That's one thing delta timing protects against. If you're going to make a sophisticated AI, you will give it time to "think". So 5 milliseconds elapses and the AI needs 3 ms to make a decision, it takes the 5 ms, thinks for 3, then does it's action for 2 ms. Next frame comes around, 10 ms has elapsed, maybe the AI needs more time to act or maybe you use some of that time completing an action and the rest on thinking (or starting to think) about the next action it will take.

You may want to skip on a variable delta time approach, GP2X. As you've pointed out, when delta time changes it can affect the accuracy of motion and thus obtain different results all the time. This is dramatically apparent when doing multiplicative movement or using smooth-shifting acceleration values. You can counteract this problem with exponents, but it can really become a mess when trying to do things like collision detection.

The approach I personally use now is similar to delta time, but not. The idea is to run your logic at a very high fixed framerate, and then between each rendering of the screen you count the number of logic frames to process and process that many of them. So if your game logic runs at 200 FPS and you're getting a framerate of 50 FPS, you make 4 logic updates between each render of the game screen.

The way that works is to set up a very high frequency timer in Allegro. (This will work perfectly fine in Windows as Allegro knows how to use the Windows High Performance Timer, I dunno about other operating systems.) You want your logic to run at a very high framerate. Too high can kill the framerate, too low will look choppy. I find 200 FPS works well. Your timer should simply count up a variable.

When it comes time to do a run of your game loop, copy the timer's variable and reset the actual timer to 0. Then, simply process your logic as many frames as the copied timer value has counted up. Once done, render the current state of the game to the screen, rinse and repeat.

A fixed logic rate ensures that you will get the same results on any system, and making the logic framerate independent of the actual framerate ensures that it will still look and play right, even if the actual framerate dies horribly because the player's trying to run your game on a 486 CPU.

If the logic rate is high enough, jitter is very hard to notice. I should know, I've been testing my current project, which runs this way, at numerous framerates arrived at through varied wait times introduced into the game loop.

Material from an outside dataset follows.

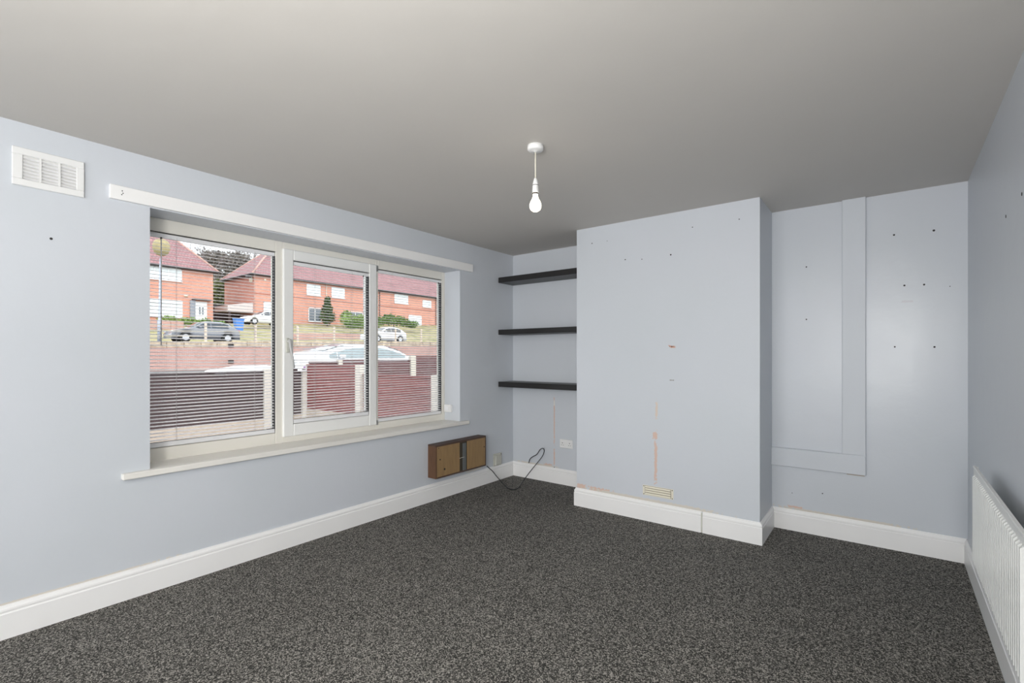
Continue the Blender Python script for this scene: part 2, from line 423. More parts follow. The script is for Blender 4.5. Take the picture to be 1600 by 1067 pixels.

Even triple buffered at 120 FPS, which my CRT monitor can handle, with a logic rate of 200 FPS, the game looks perfectly fine. Having a high logic rate means that if the actual framerate drops low enough that timing artifacts could theoretically be noticed, the difference between seeing say 6 fixed frames and 7 fixed frames processed for a split second becomes trivial and will still go unnoticed.

Also consider television where movies run 24 FPS and TVs run interlaced 60 FPS from a 30 FPS signal. We don't see timing artifacts there, do we?

I actually had a system where I was interpolating between frames based on how far along the game was between two fixed frames during render. This is the type of system some commercial games use, such as those made with the Quake 3 engine, but I found running a higher logic rate was just as effective, easier to program, and not as big a drain on the rendering framerate as I originally expected. PixelShips Retro, one of my games in the Depot, runs a 30 FPS fixed framerate and uses the interpolation system I came up with, thus even if it only runs 30 FPS internally, it can look like it's going ANY framerate perfectly smoothly.

With a delta-time approach, having limits on the amount of change which can occur before updating acceleration deltas can get very confusing, because now you not only have to track how much movement is left while moving an object, but you also have to track the change in acceleration for each movement step. I've done it before and the math was insane, and it gets even harder when you do multiplicative acceleration compared to linear. x_x;

I think what it boils down to is this:

Delta Time Approach
Pros: Can achieve the best looking framerates, less processor intensive.
Cons: Difficult to program and get accurate.

Fixed Logic Rate Approach
Pros: Much easier than Delta Time to program and get accurate.
Cons: Cannot render framerates above its maximum limit, more processor intensive.